### Job
Set down the material below word for word, excluding the pictures.
Dataset content start
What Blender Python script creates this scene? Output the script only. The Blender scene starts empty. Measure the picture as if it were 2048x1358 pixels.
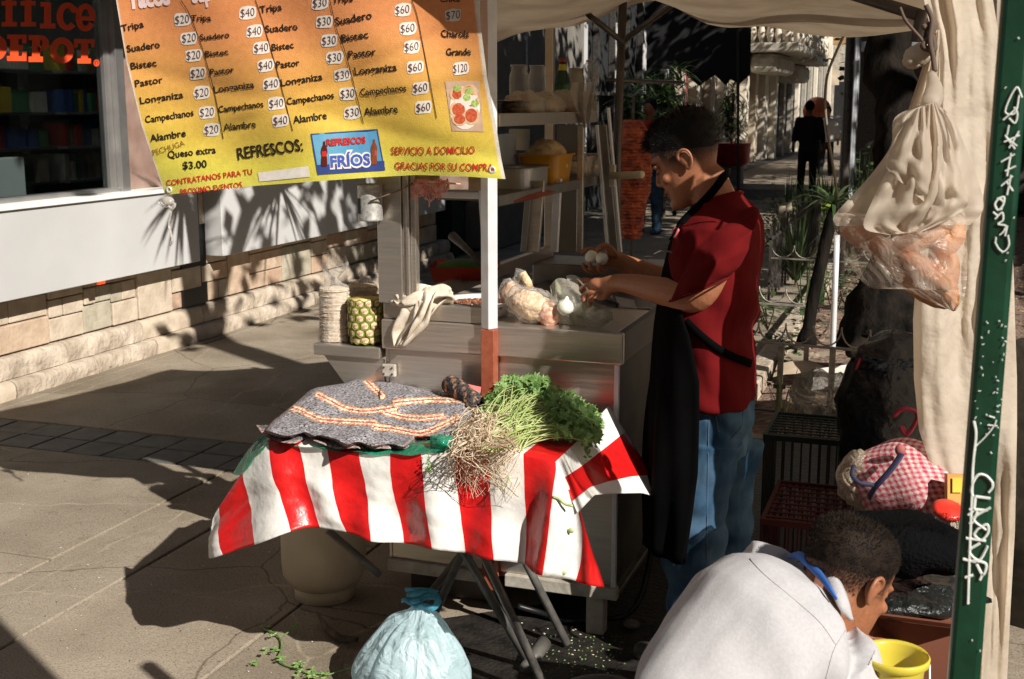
import bpy, bmesh, math, random
from mathutils import Vector, Matrix, noise
random.seed(7)
R = math.radians
SC = bpy.context.scene
COL = SC.collection
# ------------------------------------------------------------------ camera
# street frame: +Y runs along the street, +X away from the shop wall, metres
FL, HC, YAW, PIT = 2456.0, 1.6, R(19.3), R(10.8)
FW = Vector((-math.sin(YAW)*math.cos(PIT), math.cos(YAW)*math.cos(PIT), -math.sin(PIT)))
RT = Vector((math.cos(YAW), math.sin(YAW), 0))
UP = RT.cross(FW)
CP = Vector((0, 0, HC))
cd = bpy.data.cameras.new('camera'); cam = bpy.data.objects.new('camera', cd); COL.objects.link(cam)
cam.location = CP
cam.rotation_euler = (R(90) - PIT, 0, YAW)
cd.sensor_width = 36; cd.lens = 36*FL/2048
cd.clip_start = 0.05; cd.clip_end = 500
cd.dof.use_dof = True; cd.dof.focus_distance = 3.45; cd.dof.aperture_fstop = 13.0
SC.camera = cam
# ------------------------------------------------------------------ light
SUN = Vector((.455, -.278, .373)).normalized()
sl = bpy.data.lights.new('sun', 'SUN'); so = bpy.data.objects.new('sun', sl); COL.objects.link(so)
sl.energy = 5.0; sl.angle = R(0.45); sl.color = (1.0, .945, .86)
so.location = SUN*30
so.rotation_euler = SUN.to_track_quat('Z', 'Y').to_euler()
w = bpy.data.worlds.new('World'); SC.world = w; w.use_nodes = True
wn = w.node_tree; bg = wn.nodes['Background']
sk = wn.nodes.new('ShaderNodeTexSky'); sk.sky_type = 'NISHITA'; sk.sun_disc = False; sk.ozone_density = .6; sk.dust_density = .4; sk.air_density = .75; sk.altitude = 2240
sk.sun_elevation = math.asin(SUN.z); sk.sun_rotation = math.atan2(SUN.x, SUN.y)
wn.links.new(sk.outputs[0], bg.inputs[0]); bg.inputs[1].default_value = 0.05
vs = SC.view_settings
vs.view_transform = 'Standard'; vs.look = 'None'; vs.gamma = 1; vs.exposure = 0.5
vs.use_curve_mapping = False

def W(x, y, X=None, Y=None, Z=None, D=None):
    'point of the real place seen at photo pixel (x, y) on a known plane'
    r = FW*FL + RT*(x-1024) - UP*(y-679)
    if X is not None: t = X/r.x
    elif Y is not None: t = Y/r.y
    elif Z is not None: t = (Z-HC)/r.z
    else: t = D/FL
    return CP + r*t
V = Vector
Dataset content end
### Task response
What Blender Python script creates this scene? Output the script only. The Blender scene starts empty. Measure the picture as if it were 2048x1358 pixels.
import bpy, bmesh, math, random
from mathutils import Vector, Matrix, noise
random.seed(7)
R = math.radians
SC = bpy.context.scene
COL = SC.collection
# ------------------------------------------------------------------ camera
# street frame: +Y runs along the street, +X away from the shop wall, metres
FL, HC, YAW, PIT = 2456.0, 1.6, R(19.3), R(10.8)
FW = Vector((-math.sin(YAW)*math.cos(PIT), math.cos(YAW)*math.cos(PIT), -math.sin(PIT)))
RT = Vector((math.cos(YAW), math.sin(YAW), 0))
UP = RT.cross(FW)
CP = Vector((0, 0, HC))
cd = bpy.data.cameras.new('camera'); cam = bpy.data.objects.new('camera', cd); COL.objects.link(cam)
cam.location = CP
cam.rotation_euler = (R(90) - PIT, 0, YAW)
cd.sensor_width = 36; cd.lens = 36*FL/2048
cd.clip_start = 0.05; cd.clip_end = 500
cd.dof.use_dof = True; cd.dof.focus_distance = 3.45; cd.dof.aperture_fstop = 13.0
SC.camera = cam
# ------------------------------------------------------------------ light
SUN = Vector((.455, -.278, .373)).normalized()
sl = bpy.data.lights.new('sun', 'SUN'); so = bpy.data.objects.new('sun', sl); COL.objects.link(so)
sl.energy = 5.0; sl.angle = R(0.45); sl.color = (1.0, .945, .86)
so.location = SUN*30
so.rotation_euler = SUN.to_track_quat('Z', 'Y').to_euler()
w = bpy.data.worlds.new('World'); SC.world = w; w.use_nodes = True
wn = w.node_tree; bg = wn.nodes['Background']
sk = wn.nodes.new('ShaderNodeTexSky'); sk.sky_type = 'NISHITA'; sk.sun_disc = False; sk.ozone_density = .6; sk.dust_density = .4; sk.air_density = .75; sk.altitude = 2240
sk.sun_elevation = math.asin(SUN.z); sk.sun_rotation = math.atan2(SUN.x, SUN.y)
wn.links.new(sk.outputs[0], bg.inputs[0]); bg.inputs[1].default_value = 0.05
vs = SC.view_settings
vs.view_transform = 'Standard'; vs.look = 'None'; vs.gamma = 1; vs.exposure = 0.5
vs.use_curve_mapping = False

def W(x, y, X=None, Y=None, Z=None, D=None):
    'point of the real place seen at photo pixel (x, y) on a known plane'
    r = FW*FL + RT*(x-1024) - UP*(y-679)
    if X is not None: t = X/r.x
    elif Y is not None: t = Y/r.y
    elif Z is not None: t = (Z-HC)/r.z
    else: t = D/FL
    return CP + r*t
V = Vector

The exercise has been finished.